Trent’s Last Case, by E. C. Bentley

First published in 1913, Trent’s Last Case dates from the earliest days of detective fiction, at the beginning of the Golden Age that featured Agatha Christie and Dorothy L. Sayers, among others. Bentley, who was a friend of G. K. Chesterton, author of the Father Brown books, wrote this story to poke fun at the genre. As P. D. James says in her marvelous Talking about Detective Fiction, “Bentley disliked the conventional straitjacket of the orthodox detective story and had little respect for Sherlock Holmes.”

However, a funny thing happened once he started to write: a real story began to emerge and he couldn’t resist writing it. Most writers are familiar with this magic. You can outline all you want, but once you start writing, the story can take you places you never intended. And you’d better hope it does, because otherwise the story won’t ever come to life, in my opinion anyway.

There is much to like about this book. Philip Trent is a painter who has fallen into occasionally investigating stories for a newspaper.
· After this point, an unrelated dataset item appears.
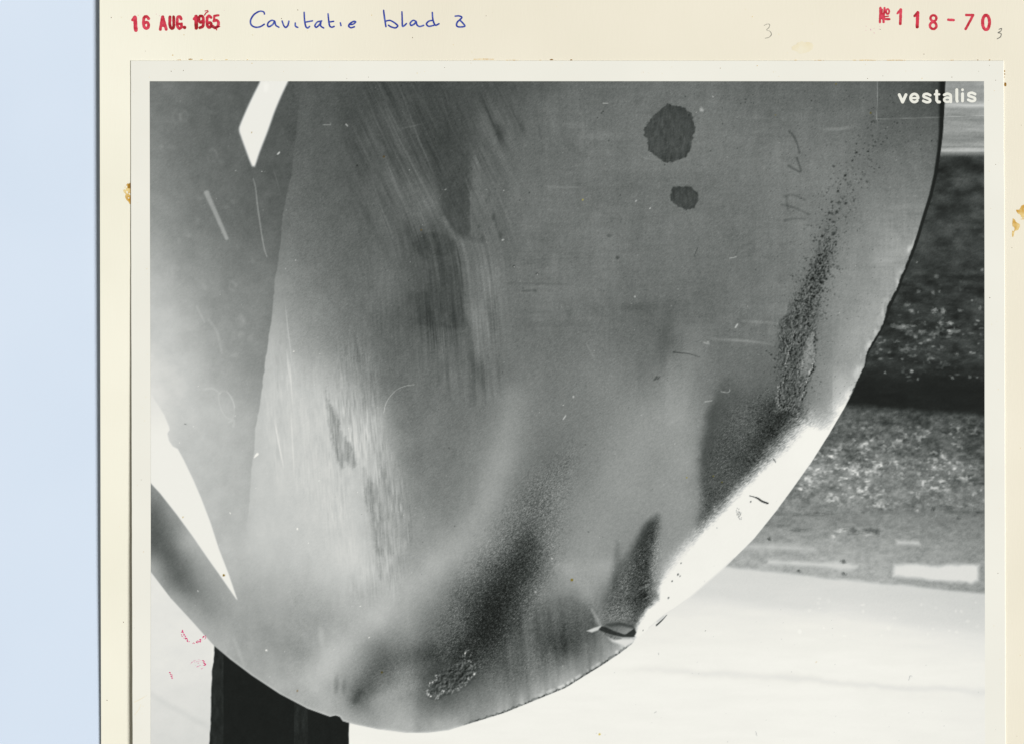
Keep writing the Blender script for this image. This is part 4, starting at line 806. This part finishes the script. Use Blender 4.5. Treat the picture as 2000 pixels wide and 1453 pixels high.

The paper asks Trent to investigate the death of American tycoon, Sigsbee Manderson, who was found shot outside the English country house where he and his wife, Mabel, spend their summers. Is it murder or suicide? At the house, Trent runs into his chum, Inspector Murch with whom he has a friendly rivalry as to who can first figure out the answer to their cases. They even have rules: “It was understood between them that Trent made no journalistic use of any point that could only have come to him from an official source. Each of them, moreover, for the honour and prestige of the institution he represented, openly reserved the right to withhold from the other any discovery or inspiration that might come to him which he considered vital to the solution of the difficulty.”

As James says, “Bentley is seen as an innovator, not a destroyer of the detective story.” Two of his innovations are that Trent doesn’t actually solve the case, but he does fall in love, and that romance becomes a major part of the story. This romance was one of the things that bothered me about the book. Trent falls in love with the widow, knowing full well that he shouldn’t get involved with a suspect in the case, and much of the story concerns his conflict over his feelings for Mabel and the possible consequences of his actions.

Bentley does a good job with both the romance and Trent’s internal conflict, treating them subtly but with convincing emotion. Chalk it up to a personal preference, but I’m not too fond of mixing genres. I’d rather keep the romance in romances. Sure, there are exceptions: I loved Sayers’s Gaudy Night and Margery Allingham’s Dancers in Mourning. I think those two books work because the characterisation is so strong, not just of Wimsey and Campion, but of all the characters.

The plotting here is terrific, with many twists and turns, and a satisfying conclusion. Less satisfying is the character of Trent. In the beginning of the book, he talks a lot of piffle, as though trying to sound like Bertie Wooster, but somehow is not as amusing. Then, once he starts on the case, he drops all that and becomes a normal, intelligent young man bent on solving the riddle. At the end, however, he returns to this banter that doesn’t quite work.

It’s hard to keep the tone of a book consistent from beginning to end. Some writers use the same tone for every book, while others try to vary the tone from book to book, coming up with ways to remind themselves as they go, such as associating a particular piece of music with the book. Writers of a series of books featuring the same detective have the difficult task of maintaining the tone throughout the series.

Maybe Bentley’s original satirical intentions kept him from keeping his tone consistent and from putting his imagination into his characters. It’s unfortunate because, with a little more work, this good book could have been great.